***** Collected material *****

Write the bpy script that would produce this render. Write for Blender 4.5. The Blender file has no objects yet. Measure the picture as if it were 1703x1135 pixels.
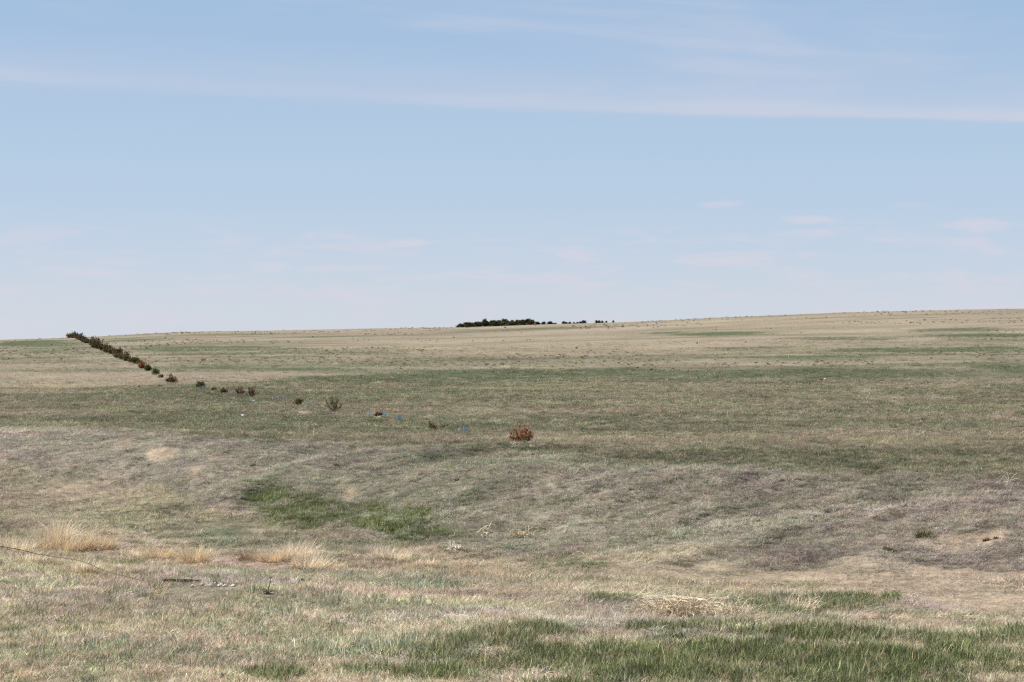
import bpy, math, random
import numpy as np
from mathutils import Vector, Matrix, Euler

random.seed(7)
rng = np.random.default_rng(11)
scene = bpy.context.scene
COL = scene.collection
EZ = 2.2            # eye height above the road shoulder (m)
F = 3688.0          # focal length in photo pixels
CX, HV = 851.5, 620.0

# ------------------------------------------------------------------ noise
def _hash(ix, iy, seed):
    with np.errstate(over='ignore'):
        h = (ix.astype(np.int64) * 374761393 + iy.astype(np.int64) * 668265263 + seed * 1442695041) & 0xFFFFFFFF
        h = ((h ^ (h >> 13)) * 1274126177) & 0xFFFFFFFF
        h = (h ^ (h >> 16)) & 0xFFFFFFFF
    return h / 4294967295.0

def vnoise(x, y, seed=0):
    x = np.asarray(x, float); y = np.asarray(y, float)
    ix = np.floor(x); iy = np.floor(y)
    fx = x - ix; fy = y - iy
    fx = fx * fx * (3 - 2 * fx); fy = fy * fy * (3 - 2 * fy)
    a = _hash(ix, iy, seed); b = _hash(ix + 1, iy, seed)
    c = _hash(ix, iy + 1, seed); d = _hash(ix + 1, iy + 1, seed)
    return (a + (b - a) * fx) * (1 - fy) + (c + (d - c) * fx) * fy

def fbm(x, y, octv=4, seed=0):
    s = 0; amp = 1; tot = 0
    for o in range(octv):
        s = s + amp * vnoise(x * 2 ** o + 17.3 * o, y * 2 ** o - 9.1 * o, seed + o * 31)
        tot += amp; amp *= 0.55
    return s / tot

def wn(X, Y, rel, octv, seed, ay=1.0):
    """patchiness of the vegetation: world-anchored noise whose grain is coarser further out"""
    t = np.log2(np.maximum(rel * np.maximum(Y, 4.0), 1e-3)); k = np.floor(t); f = t - k; out = np.zeros_like(np.asarray(Y, float))
    for kk in np.unique(k):
        m = k == kk; s0 = 2.0 ** kk
        a = fbm(X[m] / s0 + kk * 7.7, Y[m] / s0 / ay, octv, seed + int(kk) * 13); b = fbm(X[m] / s0 / 2 + (kk + 1) * 7.7, Y[m] / s0 / 2 / ay, octv, seed + int(kk + 1) * 13)
        out[m] = a * (1 - f[m]) + b * f[m]
    return out

def sstep(a, b, x):
    t = np.clip((x - a) / (b - a), 0, 1)
    return t * t * (3 - 2 * t)

# ------------------------------------------------------------------ terrain
NEAR = {
    0:    [(8,-2.15),(16,-2.2),(22,-2.15),(26,-2.1),(30,-2.6),(36,-2.95),(46,-2.95),(55,-2.68),(58,-2.25),(62,-1.68),(66,-1.72),(72,-1.86),(98,-1.72)],
    200:  [(8,-2.15),(16,-2.2),(22,-2.2),(26,-2.25),(30,-2.8),(36,-3.0),(44,-3.08),(50,-2.85),(54,-2.2),(57.5,-1.62),(61,-1.64),(70,-1.88),(98,-1.72)],
    500:  [(8,-2.15),(16,-2.22),(22,-2.28),(26,-2.4),(30,-2.7),(36,-2.95),(42,-3.0),(45.5,-2.8),(49,-2.15),(52.5,-1.70),(56,-1.72),(70,-1.88),(98,-1.72)],
    850:  [(8,-2.15),(16,-2.23),(20,-2.28),(25,-2.44),(30,-2.75),(35,-3.0),(38.5,-2.95),(43,-2.2),(46.5,-1.79),(50,-1.81),(60,-1.93),(75,-1.87),(98,-1.72)],
    1200: [(8,-2.15),(16,-2.2),(20,-2.28),(22,-2.42),(26,-2.66),(31,-2.82),(34.5,-2.84),(38,-2.35),(41.5,-1.85),(44,-1.79),(60,-1.9),(75,-1.86),(98,-1.72)],
    1500: [(8,-2.15),(16,-2.2),(19,-2.17),(21.5,-2.52),(25,-2.72),(29,-2.8),(32,-2.78),(35,-2.32),(38.5,-1.84),(41,-1.80),(60,-1.9),(75,-1.86),(98,-1.72)],
    1703: [(8,-2.15),(16,-2.2),(19,-2.2),(21,-2.52),(24,-2.7),(28,-2.76),(31,-2.74),(34,-2.3),(37.5,-1.82),(40,-1.78),(60,-1.9),(75,-1.86),(98,-1.72)],
}
FAR = [(98,-1.72),(139,-1.5),(179,-1.31),(214,-1.05),(246,-.2),(265,.39),(316,1.54),(355,2.5),(404,3.45),
       (455,4.7),(530,6.4),(640,9.3),(740,11.9),(770,12.3),(850,12.6),(1000,12.0),(1500,7.0),(2500,-2.0),(6000,-30.0)]
_LY = np.linspace(math.log(1.0), math.log(6000.0), 1400)
def _smooth(a, k):
    ker = np.exp(-0.5 * (np.arange(-3 * k, 3 * k + 1) / k) ** 2); ker /= ker.sum()
    return np.convolve(np.pad(a, 3 * k, mode='edge'), ker, mode='valid')
_XC = np.array(sorted(NEAR))
_TAB = []
for xc in _XC:
    pts = NEAR[xc] + FAR[1:]
    ys = np.log([p[0] for p in pts]); zs = [p[1] for p in pts]
    near = np.interp(_LY, ys, zs)
    _TAB.append(_smooth(near, 3))
_TAB = np.array(_TAB)
# denser columns, smoothed across azimuth
_XD = np.linspace(-400, 2100, 126)
_TD = np.array([[0.0]])
_TD = np.stack([np.interp(_XD, _XC, _TAB[:, j]) for j in range(_TAB.shape[1])], 1)
for j in range(_TD.shape[1]):
    _TD[:, j] = _smooth(_TD[:, j], 4)
CREST_X = [-400,0,150,300,600,760,1000,1200,1400,1600,1703,2100]
CREST_V = [572,565,560,552,547,545,537,528.5,520.5,515.5,514,511]

def terrain_smooth(X, Y):
    X = np.asarray(X, float); Y = np.asarray(Y, float)
    Yc = np.maximum(Y, 1.0)
    px = np.clip(CX + F * X / Yc, -399, 2099)
    j = (np.log(Yc) - _LY[0]) / (_LY[1] - _LY[0])
    j = np.clip(j, 0, len(_LY) - 1.001); j0 = j.astype(int); fj = j - j0
    i = (px - _XD[0]) / (_XD[1] - _XD[0]); i0 = i.astype(int); fi = i - i0
    z = ((_TD[i0, j0] * (1 - fi) + _TD[i0 + 1, j0] * fi) * (1 - fj) +
         (_TD[i0, j0 + 1] * (1 - fi) + _TD[i0 + 1, j0 + 1] * fi) * fj)
    zc = (620 - np.interp(px, CREST_X, CREST_V)) / F * 760
    z = z + (zc - 12.3) * sstep(190, 770, Y)
    return z

def terrain(X, Y):
    z = terrain_smooth(X, Y)
    z = z + (fbm(X / 1.1, Y / 1.1, 3, 5) - .5) * .09 * (1 - sstep(60, 140, Y) * .2)
    z = z + (fbm(X / 0.17, Y / 0.17, 2, 9) - .5) * .035 * (1 - sstep(40, 90, Y))
    z = z + (fbm(X / 6, Y / 6, 2, 15) - .5) * .12
    bank = sstep(28, 34, Y) * (1 - sstep(52, 64, Y))
    z = z + bank * ((fbm(X / .5 + Y / 1.4, Y / .9, 3, 21) - .5) * .16 + (fbm(X / 2.0 - Y / 3.0, Y / 3.5, 3, 22) - .5) * .42)
    z = z + sstep(200, 300, Y) * ((fbm(X / 40, Y / 40, 2, 33) - .5) * .4 + (fbm(X / 2.2, Y / 2.2, 2, 34) - .5) * .08)
    return z

def proj(X, Y, z):
    return CX + F * X / Y, HV - F * z / Y

_ys = np.exp(np.linspace(math.log(12), math.log(900), 6000))
def hit(px, v, ymin=12):
    """world point of the ground seen along a given bearing and dip from the road shoulder"""
    u = (px - CX) / F
    ys = _ys[_ys > ymin]
    z = terrain(u * ys, ys)
    vv = HV - F * z / ys
    k = np.argmax(vv <= v)
    Y = ys[k]
    return float(u * Y), float(Y), float(z[k] + EZ)

def gz(X, Y):
    return float(terrain(np.array([X]), np.array([Y]))[0]) + EZ

# ------------------------------------------------------------------ ground cover zones
HX = [0,100,300,450,550,700,900,1100,1300,1703]; HVv = [652,650,641,634,624,617,613,613,609,602]
BCX = [-200,0,100,200,300,450,600,760,850,1000,1150,1300,1450,1600,1703,1900]; BCV = [716,714,714,722,722,738,742,750,753,762,768,778,785,790,795,800]
BFX = [0,150,400,700,900,1100,1300,1703]; BFV = [770,800,845,905,925,925,940,965]
YFX = [0,200,500,700,850,1000,1200,1500,1703]; YFV = [27,27,26,24,22.5,21,19.6,19.4,19.6]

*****

Task goal: How many of the lines above include the string "pixels"? Answer with the number only.

Result: 2